Came across some curious Fuji X100 behaviour on the weekend, just thought I’d throw this out there to see if anyone had seen it too. A bit hard to explain, so bear with me…
Saturday night, shooting a friend’s birthday party, turned off Auto ISO and changed to 6400ISO manually for that event. (It was dark!) Changed it back to Auto (highest setting 3200) at the end of the night.
Next day, out walking the neighbourhood in broad daylight, and kept finding the Auto ISO giving me hugely fast shutter speeds at f/16, and discovered the ISO was up at 3200. In daylight, like the photo above, looking across Miramar to Stone St Studios - which was at 1/2000th @ f/16, and 3200ISO. Huh?!
So…went back into the manual ISO menu (without turning Auto ISO off), turned that back down to 200, and…guess what. The Auto ISO started choosing lower settings and giving me sensible choices of shutter speed - 1/60th at f/11, at 250ISO for example.

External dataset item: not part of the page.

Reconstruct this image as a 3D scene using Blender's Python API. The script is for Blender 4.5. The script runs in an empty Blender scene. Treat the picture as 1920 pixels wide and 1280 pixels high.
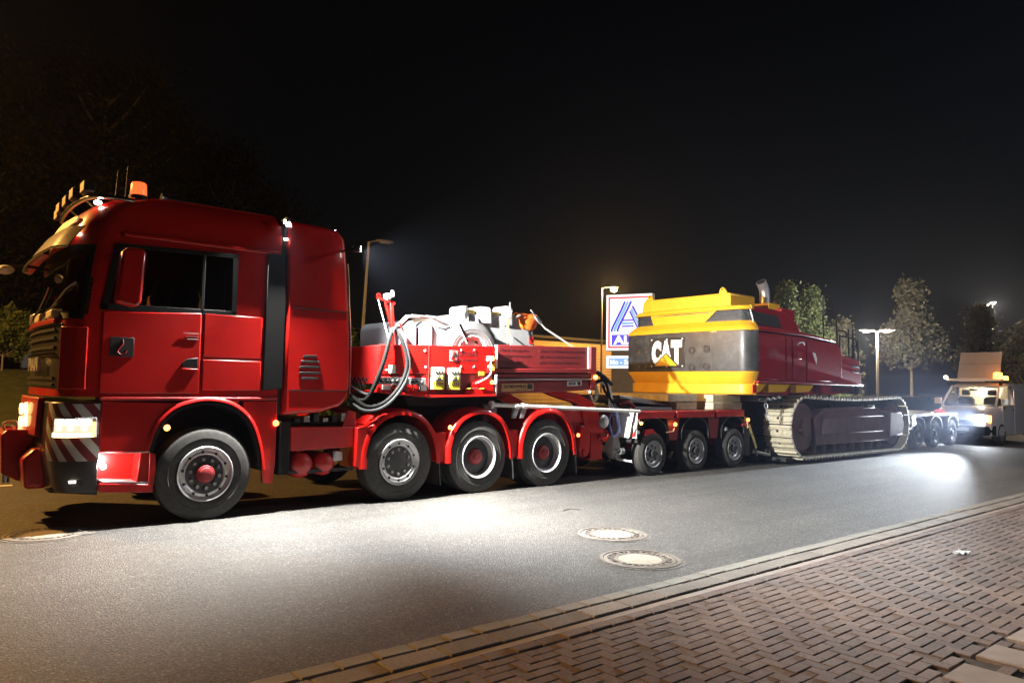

So my conclusion is this: auto ISO is somewhat influenced by the manual ISO setting you have the camera set on, even though you’re not using manual ISO. If that’s up high, it assumes you’re wanting fast shutter speeds and ISO, rather than trying to give you the cleanest file possible by keeping the setting low.
Anyone else found this - or want to test my theory on their cameras? Perhaps the new firmware (due out this week, allegedly) will simplify things - it would be so much better if Auto ISO was at the end of the ISO menu, rather than hidden in another settings menu entirely!